--- start Materials provided ---

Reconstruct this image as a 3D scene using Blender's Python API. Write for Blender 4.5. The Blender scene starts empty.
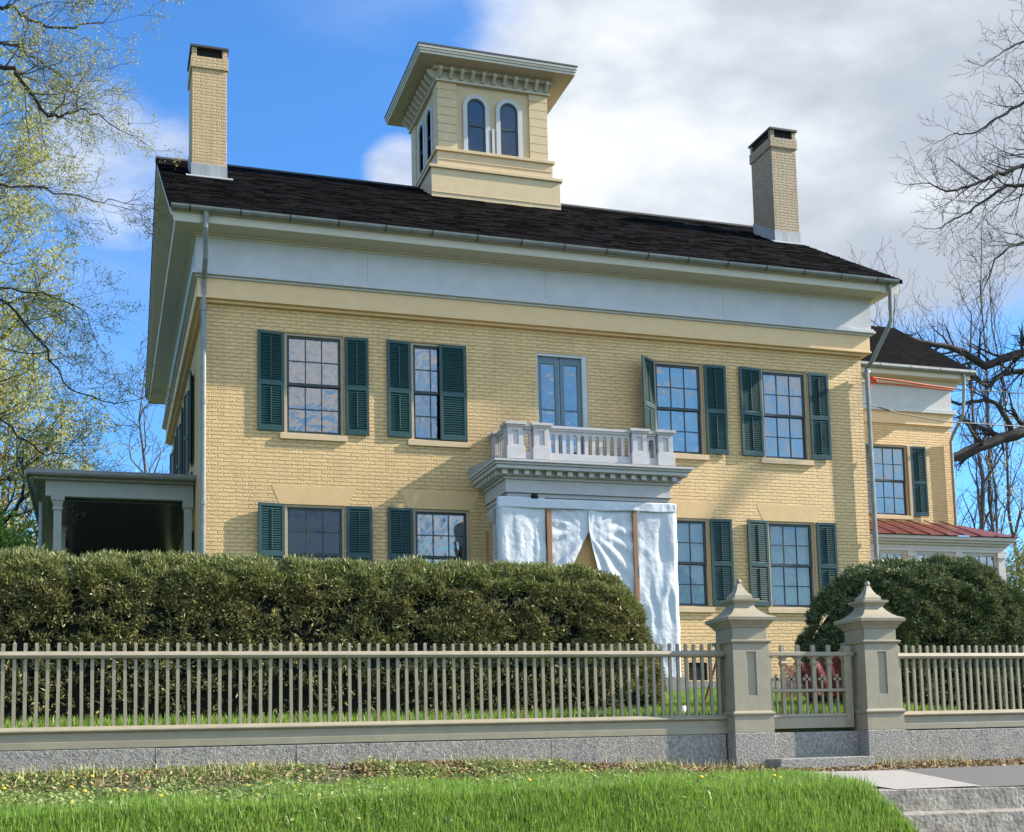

--- end Materials provided ---
--- start Materials provided ---

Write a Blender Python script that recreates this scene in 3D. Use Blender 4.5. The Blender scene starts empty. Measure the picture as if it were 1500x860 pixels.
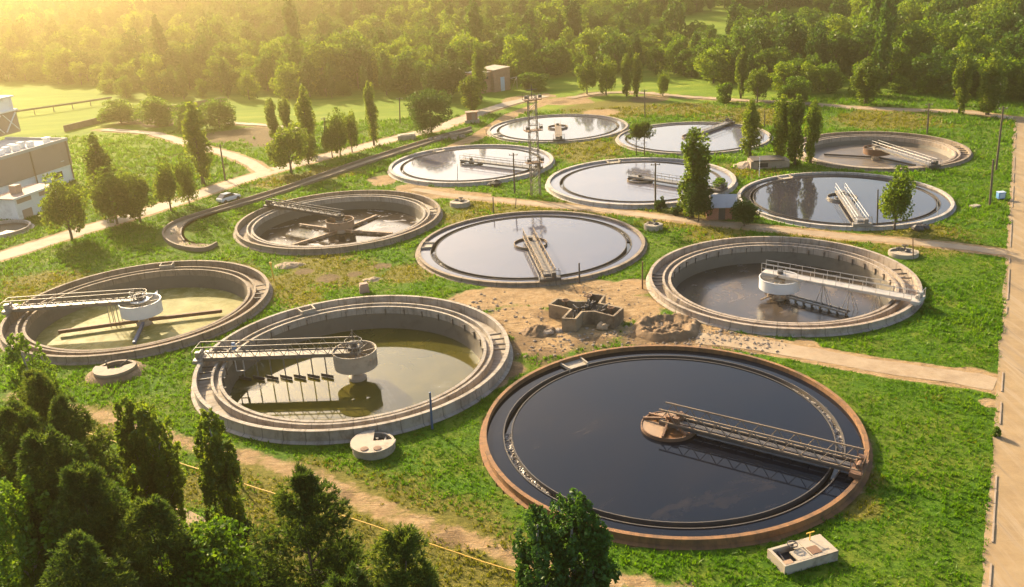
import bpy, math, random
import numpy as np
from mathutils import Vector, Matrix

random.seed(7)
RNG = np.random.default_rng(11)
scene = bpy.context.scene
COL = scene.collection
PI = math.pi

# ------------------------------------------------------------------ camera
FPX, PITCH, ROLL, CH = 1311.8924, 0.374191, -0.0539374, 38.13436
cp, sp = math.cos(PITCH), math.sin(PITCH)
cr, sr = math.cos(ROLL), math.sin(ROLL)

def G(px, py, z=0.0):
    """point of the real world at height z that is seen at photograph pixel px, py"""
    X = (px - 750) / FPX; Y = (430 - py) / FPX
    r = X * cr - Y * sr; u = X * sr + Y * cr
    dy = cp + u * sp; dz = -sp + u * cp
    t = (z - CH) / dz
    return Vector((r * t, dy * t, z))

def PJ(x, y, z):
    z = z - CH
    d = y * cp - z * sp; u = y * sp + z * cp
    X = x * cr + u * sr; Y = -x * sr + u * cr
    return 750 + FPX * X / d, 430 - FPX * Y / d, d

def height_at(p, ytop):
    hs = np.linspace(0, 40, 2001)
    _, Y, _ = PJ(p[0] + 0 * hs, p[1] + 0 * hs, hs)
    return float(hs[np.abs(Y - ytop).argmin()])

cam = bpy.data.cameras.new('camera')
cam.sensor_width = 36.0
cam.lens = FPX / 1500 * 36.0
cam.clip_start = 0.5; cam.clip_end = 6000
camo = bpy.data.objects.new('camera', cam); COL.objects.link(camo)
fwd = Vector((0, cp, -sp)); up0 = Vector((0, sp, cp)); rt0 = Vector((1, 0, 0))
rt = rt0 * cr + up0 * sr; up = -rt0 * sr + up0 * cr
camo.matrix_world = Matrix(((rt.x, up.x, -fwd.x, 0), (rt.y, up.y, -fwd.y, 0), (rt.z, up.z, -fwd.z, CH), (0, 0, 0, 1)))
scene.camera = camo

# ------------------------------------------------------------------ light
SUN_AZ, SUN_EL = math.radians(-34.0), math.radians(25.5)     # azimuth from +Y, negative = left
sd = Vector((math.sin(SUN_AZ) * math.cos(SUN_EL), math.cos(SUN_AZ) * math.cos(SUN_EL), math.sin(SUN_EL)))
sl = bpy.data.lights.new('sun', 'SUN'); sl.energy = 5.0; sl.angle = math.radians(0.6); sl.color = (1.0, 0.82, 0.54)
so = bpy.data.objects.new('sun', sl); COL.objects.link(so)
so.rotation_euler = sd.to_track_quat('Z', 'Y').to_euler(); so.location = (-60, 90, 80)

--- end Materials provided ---

Task to carry out
Copy nothing but the lines above that run from the one with "Write a Blender" to the one with "PI = math.pi", ends included; pictures stay out.

Reply
Write a Blender Python script that recreates this scene in 3D. Use Blender 4.5. The Blender scene starts empty. Measure the picture as if it were 1500x860 pixels.
import bpy, math, random
import numpy as np
from mathutils import Vector, Matrix

random.seed(7)
RNG = np.random.default_rng(11)
scene = bpy.context.scene
COL = scene.collection
PI = math.pi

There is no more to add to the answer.